A Day Off

I’ve been thinking a lot about intentionality lately, about how much control I have over the way my life is going right now, when it’s a good thing to hold onto those decisions and when my grip is getting a little too white-knuckled. For the past few semesters I’ve had plenty of say in how my schedule and general way of life is set up, but sometimes that level of ostensible control results in high hopes that are inevitably dashed when circumstances arise in which I can’t control what happens.

The flip side of this is that I tend to be far more intentional about the new tasks and opportunities I take on, rather than making conscious decisions to give myself a break, so I accelerate the pace at which I hurtle through life when I should probably be putting on the brakes.

For instance, when a Three Day Weekend such as this one rolls around, and I’m a little under the weather, I still can’t help but spend the day making a list of all the things I need to get done. I may be curled up on the couch under a comfy blanket with Scrubs playing on Hulu, but I’m also scribbling down every single tiny chore/assignment/personal goal for the weekend in 15-minute increments and religiously checking all three of my email accounts and color coding my schedule for the next week and…

I can’t seem to give myself permission to slow down, even for one day. I feel like I have to make up for the fact that I slept in this morning so my afternoon and evening had better set world records for productivity – even though I have Monday off and this was only the first week of classes so I don’t actually have insane amounts of work to do (yet).

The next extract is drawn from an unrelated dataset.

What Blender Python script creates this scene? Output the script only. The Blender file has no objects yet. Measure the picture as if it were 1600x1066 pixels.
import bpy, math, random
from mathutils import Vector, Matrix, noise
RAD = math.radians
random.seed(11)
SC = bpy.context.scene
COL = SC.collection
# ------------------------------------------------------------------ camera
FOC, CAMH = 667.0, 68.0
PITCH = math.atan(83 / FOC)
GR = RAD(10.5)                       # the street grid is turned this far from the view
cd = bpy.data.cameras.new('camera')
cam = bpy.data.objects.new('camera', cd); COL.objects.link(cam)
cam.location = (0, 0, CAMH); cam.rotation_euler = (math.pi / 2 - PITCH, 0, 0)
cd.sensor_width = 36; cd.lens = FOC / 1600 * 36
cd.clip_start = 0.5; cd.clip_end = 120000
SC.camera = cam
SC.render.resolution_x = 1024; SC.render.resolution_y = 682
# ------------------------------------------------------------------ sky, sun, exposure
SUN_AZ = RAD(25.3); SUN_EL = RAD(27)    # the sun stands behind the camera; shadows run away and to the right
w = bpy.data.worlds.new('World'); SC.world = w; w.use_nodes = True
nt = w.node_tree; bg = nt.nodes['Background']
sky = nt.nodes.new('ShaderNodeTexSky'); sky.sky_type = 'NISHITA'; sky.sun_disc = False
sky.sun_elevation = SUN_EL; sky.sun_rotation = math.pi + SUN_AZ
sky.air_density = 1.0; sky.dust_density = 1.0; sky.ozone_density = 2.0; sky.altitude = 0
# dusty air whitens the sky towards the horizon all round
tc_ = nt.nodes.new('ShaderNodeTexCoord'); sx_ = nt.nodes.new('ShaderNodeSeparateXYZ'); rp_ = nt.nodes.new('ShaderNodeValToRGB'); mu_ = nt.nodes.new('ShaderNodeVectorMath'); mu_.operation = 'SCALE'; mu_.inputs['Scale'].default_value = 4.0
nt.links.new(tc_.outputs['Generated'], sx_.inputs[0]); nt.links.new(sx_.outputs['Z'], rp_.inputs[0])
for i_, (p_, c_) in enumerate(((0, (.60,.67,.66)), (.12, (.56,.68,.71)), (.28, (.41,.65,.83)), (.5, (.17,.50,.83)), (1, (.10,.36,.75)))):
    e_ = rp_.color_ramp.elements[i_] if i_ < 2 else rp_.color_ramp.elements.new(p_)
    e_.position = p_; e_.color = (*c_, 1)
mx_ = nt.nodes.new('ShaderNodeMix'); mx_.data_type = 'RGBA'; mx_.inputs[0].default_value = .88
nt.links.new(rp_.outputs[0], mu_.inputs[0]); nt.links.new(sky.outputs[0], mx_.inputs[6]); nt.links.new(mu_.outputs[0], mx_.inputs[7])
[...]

Part of this discomfort with taking time off is probably linked to the similar discomfort I feel whenever I spend much time off-screen. You know what I mean; even when I don’t have anything pressing to do, my go-to entertainment is usually mindlessly scrolling through Tumblr or checking web series Twitter updates on my phone, and trying to step away from the screen once in a while is surprisingly difficult.

I’ve made small steps. I used to turn on my laptop to go on Pandora while I was getting ready in the morning, but I kept checking emails or opening other new tabs between putting on jeans and putting on a shirt, and then again between eyeshadow and mascara. Now when I feel like listening to music, I turn on my iPod and find that I’m ready a lot sooner and feel less scattered in the morning.

Of course, then I go out to the kitchen and check my email (all three of them) over breakfast. But hey, baby steps, right?

For now, I’m going over to a friend’s house and giving myself the evening off. The To Do List of Doom can wait.